Qualitative characteristics that pertain to accounting or financial information represent the conceptual framework of data. Four common characteristics include relevance, reliability, understandable, and comparable. Each one allows a company to prepare financial information that is consistent to national standards. Companies can also provide the information pertinent for making decisions to extend business operations. Qualitative characteristics may also be a requirement for information released to the general public.
Relevance in terms of qualitative characteristics means that a company’s information is useful and timely. Each prepared report must have a specific time period attached to it. This ensures that an owner or manager can make decisions based on all inputs and/or outputs from a specified time period. When gathering information for decision making, owners and managers may request a specific time period for their information. This will strengthen the relevance of related data.
Financial information must have stated reliability. Reliability indicates all prepared information has no bias or opinion included. For example, accountants may not be willing to report significantly negative information to upper executives. The accountant has a duty, however, to provide information with the reliability that all data is truthful and accurately reports a company’s performance. Information released to the general public must have a high degree of reliability in order to avoid misleading investors.
Financial information must be understandable. Qualitative characteristics usually lead to companies preparing common statements, such as the balance sheet, income statement, and the statement of cash flows. These statements are universal; therefore, they are typically easy to understand by all stakeholders. Internal reports must also have the same degree of understandability. Accountants or financial managers need to take the same approach to preparing understandable reports for internal review.

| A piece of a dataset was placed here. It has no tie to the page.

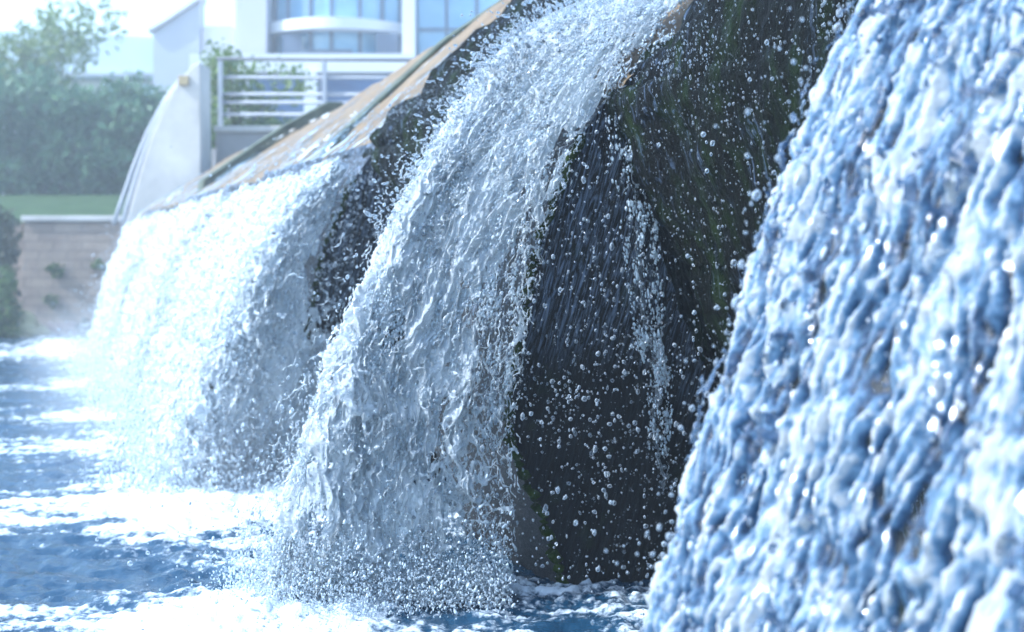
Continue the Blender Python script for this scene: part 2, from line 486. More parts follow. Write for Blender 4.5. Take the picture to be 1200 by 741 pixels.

Comparability means that companies can review and compare their financial information to other companies. Qualitative characteristics also dictate that comparable financial information allows for internal comparison. Owners and managers can review the current period against previous periods to conduct a trend analysis. This allows for discovering increases and decreases in specific areas of the firm.
There is a necessary balance in qualitative characteristics. For example, relevance demands that information be timely. Accountants may not have the necessary time to prepare information, however. The purpose then becomes providing reliable information in the amount of time provided. In these terms, reliability is more important than timeliness. Accountants must also ensure they meet the standards that require neutral reporting mixed with prudent calculations.